Objective
Copy every line, leaving nothing out and adding nothing.

..........

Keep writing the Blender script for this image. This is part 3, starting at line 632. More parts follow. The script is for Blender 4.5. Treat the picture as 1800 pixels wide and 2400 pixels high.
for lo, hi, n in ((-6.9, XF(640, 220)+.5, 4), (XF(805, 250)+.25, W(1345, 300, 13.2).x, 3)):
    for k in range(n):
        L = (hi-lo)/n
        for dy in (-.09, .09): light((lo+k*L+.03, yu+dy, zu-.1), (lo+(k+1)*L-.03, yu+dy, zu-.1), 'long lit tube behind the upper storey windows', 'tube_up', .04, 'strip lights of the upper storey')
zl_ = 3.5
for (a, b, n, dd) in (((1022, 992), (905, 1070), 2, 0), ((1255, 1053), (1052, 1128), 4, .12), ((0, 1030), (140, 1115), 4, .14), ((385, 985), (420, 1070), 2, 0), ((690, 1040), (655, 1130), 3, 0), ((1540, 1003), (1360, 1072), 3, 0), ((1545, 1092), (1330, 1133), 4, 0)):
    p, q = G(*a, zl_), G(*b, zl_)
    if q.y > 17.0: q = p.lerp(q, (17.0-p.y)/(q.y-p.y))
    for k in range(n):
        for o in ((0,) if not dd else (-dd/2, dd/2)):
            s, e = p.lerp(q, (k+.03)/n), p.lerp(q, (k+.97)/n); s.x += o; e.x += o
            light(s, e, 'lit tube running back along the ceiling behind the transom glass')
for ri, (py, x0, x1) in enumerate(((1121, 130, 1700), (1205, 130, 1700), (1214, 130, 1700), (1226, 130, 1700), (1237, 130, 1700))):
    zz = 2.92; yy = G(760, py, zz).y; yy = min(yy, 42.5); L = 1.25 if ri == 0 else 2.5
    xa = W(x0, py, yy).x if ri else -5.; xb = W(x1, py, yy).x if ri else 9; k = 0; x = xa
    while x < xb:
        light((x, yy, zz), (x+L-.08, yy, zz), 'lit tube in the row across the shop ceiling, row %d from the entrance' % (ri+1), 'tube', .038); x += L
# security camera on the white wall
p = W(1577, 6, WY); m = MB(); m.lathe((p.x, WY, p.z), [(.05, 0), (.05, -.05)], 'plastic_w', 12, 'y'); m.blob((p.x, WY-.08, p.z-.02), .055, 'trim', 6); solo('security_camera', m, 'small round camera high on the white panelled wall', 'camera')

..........

Answer to the task
Keep writing the Blender script for this image. This is part 3, starting at line 632. More parts follow. The script is for Blender 4.5. Treat the picture as 1800 pixels wide and 2400 pixels high.
for lo, hi, n in ((-6.9, XF(640, 220)+.5, 4), (XF(805, 250)+.25, W(1345, 300, 13.2).x, 3)):
    for k in range(n):
        L = (hi-lo)/n
        for dy in (-.09, .09): light((lo+k*L+.03, yu+dy, zu-.1), (lo+(k+1)*L-.03, yu+dy, zu-.1), 'long lit tube behind the upper storey windows', 'tube_up', .04, 'strip lights of the upper storey')
zl_ = 3.5
for (a, b, n, dd) in (((1022, 992), (905, 1070), 2, 0), ((1255, 1053), (1052, 1128), 4, .12), ((0, 1030), (140, 1115), 4, .14), ((385, 985), (420, 1070), 2, 0), ((690, 1040), (655, 1130), 3, 0), ((1540, 1003), (1360, 1072), 3, 0), ((1545, 1092), (1330, 1133), 4, 0)):
    p, q = G(*a, zl_), G(*b, zl_)
    if q.y > 17.0: q = p.lerp(q, (17.0-p.y)/(q.y-p.y))
    for k in range(n):
        for o in ((0,) if not dd else (-dd/2, dd/2)):
            s, e = p.lerp(q, (k+.03)/n), p.lerp(q, (k+.97)/n); s.x += o; e.x += o
            light(s, e, 'lit tube running back along the ceiling behind the transom glass')
for ri, (py, x0, x1) in enumerate(((1121, 130, 1700), (1205, 130, 1700), (1214, 130, 1700), (1226, 130, 1700), (1237, 130, 1700))):
    zz = 2.92; yy = G(760, py, zz).y; yy = min(yy, 42.5); L = 1.25 if ri == 0 else 2.5
    xa = W(x0, py, yy).x if ri else -5.; xb = W(x1, py, yy).x if ri else 9; k = 0; x = xa
    while x < xb:
        light((x, yy, zz), (x+L-.08, yy, zz), 'lit tube in the row across the shop ceiling, row %d from the entrance' % (ri+1), 'tube', .038); x += L
# security camera on the white wall
p = W(1577, 6, WY); m = MB(); m.lathe((p.x, WY, p.z), [(.05, 0), (.05, -.05)], 'plastic_w', 12, 'y'); m.blob((p.x, WY-.08, p.z-.02), .055, 'trim', 6); solo('security_camera', m, 'small round camera high on the white panelled wall', 'camera')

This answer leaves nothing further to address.